Anyone can help stop domestic violence by taking these steps

Anyone can help stop domestic violence by taking these steps

You can play an important role in helping a friend, co-worker, neighbor, or family member that is being abused by an intimate partner or somebody they are dating. Learn the facts about domestic violence and ways you can help or support a friend.

What is Domestic Violence?

Domestic violence is a pattern of abuse in which one partner in an intimate relationship attempts to take power and control over another. Domestic violence can occur in both opposite-sex and same-sex relationships, and can happen to intimate partners who are married, living together, or dating. It can happen to cisgender and transgender partners as well. Domestic violence can take many forms, including physical, verbal, financial, and sexual abuse.  One in three women and one in four men experience domestic violence in their lifetime. (  For more statistics and facts about domestic violence, please visit

Recognizing the Signs of Domestic Violence

Recognizing the signs of domestic violence is the first step to intervention. If you notice any of the following signs, it could be an indicator that your friend is in an abusive relationship. If they:

  • Seem to be under emotional distress, depressed, feeling self-doubt or shame
  • Seem isolated, unusually quiet, or anxious around family or friends
  • Have unexplained bruises and/or injuries
  • Act differently or strangely in social situations, at work, or at school
  • Wear unseasonable clothing, like long sleeves in the summer
  • Give explanations that don’t add up
  • Are often tardy or miss work or school, or frequently cancel plans
  • Receive disruptive and excessive phone calls, texts, emails, or frequent visits from a partner
  • Act fearful around their partner
  • Have a partner who is emotionally abusive, and belittles and insults them in front of other people
  • Have a partner who is extremely controlling (socially, financially, or over appearance)

What You Can Do to Help:

Listen and Remain Supportive. Tell your friend/family member that you care and are willing to listen. Do not force them to talk about anything they don’t want to talk about, but allow them to confide in you at their own pace. Assure them that it is not their fault and they should never be treated that way. Take your friend’s concerns seriously. Honor the need for confidentiality unless there is immediate danger. Always respect their choices and avoid judgement.

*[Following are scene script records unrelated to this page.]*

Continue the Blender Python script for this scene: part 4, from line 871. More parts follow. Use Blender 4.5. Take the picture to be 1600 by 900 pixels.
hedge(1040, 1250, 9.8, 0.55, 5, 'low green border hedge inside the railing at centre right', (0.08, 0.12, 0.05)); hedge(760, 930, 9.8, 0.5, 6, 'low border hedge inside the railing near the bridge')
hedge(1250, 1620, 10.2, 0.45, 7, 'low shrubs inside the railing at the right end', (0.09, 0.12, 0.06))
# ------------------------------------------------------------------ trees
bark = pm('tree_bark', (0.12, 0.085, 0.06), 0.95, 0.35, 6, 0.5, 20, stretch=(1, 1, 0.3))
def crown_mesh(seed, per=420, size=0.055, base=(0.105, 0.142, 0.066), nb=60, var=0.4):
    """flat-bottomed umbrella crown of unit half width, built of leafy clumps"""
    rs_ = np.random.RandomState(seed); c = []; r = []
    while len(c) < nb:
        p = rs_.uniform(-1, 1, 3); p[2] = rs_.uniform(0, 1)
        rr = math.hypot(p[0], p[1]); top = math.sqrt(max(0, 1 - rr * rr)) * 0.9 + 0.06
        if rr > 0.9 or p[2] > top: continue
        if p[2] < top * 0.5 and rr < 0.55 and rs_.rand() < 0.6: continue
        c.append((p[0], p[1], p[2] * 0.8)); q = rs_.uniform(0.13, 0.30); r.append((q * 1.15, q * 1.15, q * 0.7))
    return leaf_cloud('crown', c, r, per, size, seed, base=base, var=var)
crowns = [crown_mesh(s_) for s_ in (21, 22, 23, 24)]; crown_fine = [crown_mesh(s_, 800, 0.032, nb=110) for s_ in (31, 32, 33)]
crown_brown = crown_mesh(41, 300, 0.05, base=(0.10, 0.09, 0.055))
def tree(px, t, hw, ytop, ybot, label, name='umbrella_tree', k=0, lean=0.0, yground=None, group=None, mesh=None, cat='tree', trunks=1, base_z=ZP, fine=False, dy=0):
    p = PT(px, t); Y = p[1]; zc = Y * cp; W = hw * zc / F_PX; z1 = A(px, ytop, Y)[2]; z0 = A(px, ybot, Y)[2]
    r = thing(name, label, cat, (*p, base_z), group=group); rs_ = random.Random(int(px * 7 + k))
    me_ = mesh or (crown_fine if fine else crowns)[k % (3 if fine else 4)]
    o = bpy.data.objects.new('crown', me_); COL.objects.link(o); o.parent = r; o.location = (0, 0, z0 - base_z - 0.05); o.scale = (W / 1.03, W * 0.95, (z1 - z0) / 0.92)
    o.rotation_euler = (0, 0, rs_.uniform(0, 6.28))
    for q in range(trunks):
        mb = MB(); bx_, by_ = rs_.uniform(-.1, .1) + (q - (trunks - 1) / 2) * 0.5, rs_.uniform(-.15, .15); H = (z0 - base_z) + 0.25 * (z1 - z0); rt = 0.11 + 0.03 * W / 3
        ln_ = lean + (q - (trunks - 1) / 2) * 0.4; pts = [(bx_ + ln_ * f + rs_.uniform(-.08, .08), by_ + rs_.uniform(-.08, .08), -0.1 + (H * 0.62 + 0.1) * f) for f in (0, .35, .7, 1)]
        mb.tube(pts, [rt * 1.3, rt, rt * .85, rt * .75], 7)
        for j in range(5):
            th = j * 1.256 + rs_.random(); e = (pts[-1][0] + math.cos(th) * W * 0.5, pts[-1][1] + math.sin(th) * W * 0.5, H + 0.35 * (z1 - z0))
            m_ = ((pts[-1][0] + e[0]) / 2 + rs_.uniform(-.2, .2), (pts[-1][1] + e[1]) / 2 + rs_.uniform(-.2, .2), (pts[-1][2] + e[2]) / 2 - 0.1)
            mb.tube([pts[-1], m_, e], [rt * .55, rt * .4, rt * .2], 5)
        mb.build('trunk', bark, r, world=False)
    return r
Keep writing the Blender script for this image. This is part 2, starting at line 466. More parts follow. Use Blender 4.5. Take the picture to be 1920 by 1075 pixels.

Focus on His/Her Strengths. Your friend or family member has probably been continuously told by their abuser that s/he is to blame for their abuse and may not feel very good about themselves. Your friend will be in need of emotional support and a reminder that they are worth it. Emphasize the fact that they deserve a life free from violence and remind them of all of their valuable strengths and skills.

Connect to Resources. Guide your friend to resources and encourage them to get help. There are many organizations that provide free, confidential help. 

Make a Plan. Help your friend figure out a way to stay safe, whether or not they are ready to leave the relationship. Offer to let your friend use your phone or computer if they are afraid of being tracked by their abuser. Domestic violence advocates or hotlines can also be a good resource for helping create this safety plan.

Take Action. If you sense that your friend is in immediate danger, don’t be afraid to take action. Figure out with your friend what works best in their situation and help them stay safe. Remember that domestic violence is a crime and call 911 if you sense a threat of immediate danger.

Consider taking a quiz on how to help a friend in need. There are websites with quizzes and links for those affected by domestic violence, their friends and family, and bystanders.

Call out a Friend/Family Member Who is Being Abusive. Unless there is an immediate threat to your health or safety by intervening with an abusive friend, tell them very clearly that his/her behavior is not okay. Be sure to let them know that you will be supportive of their efforts to change, but you will not support abusive behavior. Encourage them to get help, and be a role model for healthy relationships.